У Комелина есть, кстати сказать, классная серия совсем бытовых штук, замкбов. Чаще деревянные, но иногда каменные, с тяжелыми железными или латунными дужками и механизмами. По форме они похожи на навесные амбарные замки, но исполинских размеров, этак до полуметра, очень прикольные. Только Комелин знает, как они открываются. В одном деревянном, например, просверлено “беспорядочно” десять дырок, и лишь в одну из них (мастер знает, в какую) надо вставить прилагающуюся чурочку, чтобы механизм сработал и замок сей открылся. Хитрый ахейский муж усмехается в бороду.
Конечно, Комелин очень “культурный”, эстетически искушенный скульптор, скульптор, так сказать, “позднего времени”, по выражению Томаса Манна, его связь с русской деревянной скульптурой, и не с русской, и не с деревянной, можно отслеживать. Что касается современных художников, очевидна связь Комелина прежде всего с таким особенным мастером, как Андрей Красулин. И все-таки его эстетические связи мне интересны меньше, чем то, что способно и готово их надорвать (как тяжелый негабаритный груз вспарывает целлофановую упаковку).

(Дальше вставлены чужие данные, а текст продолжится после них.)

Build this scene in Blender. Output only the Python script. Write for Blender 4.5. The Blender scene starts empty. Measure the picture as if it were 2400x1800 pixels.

Стоит сказать хотя бы два слова о церковном искусстве Комелина. Его каменные рельефы украшают стены и ограду храма Малого Вознесения в Москве на Большой Никитской. А есть еще большие поклонные кресты в Тарусе, страстной ряд иконостаса церкви Воскресения Христова (тоже в Тарусе). Он замечательно рисует в своих рельефах: как вырезаны ноги Спасителя в композиции “Биение у столпа”, Его запавшие от мук глаза, тяжелые бичи Его мучителей!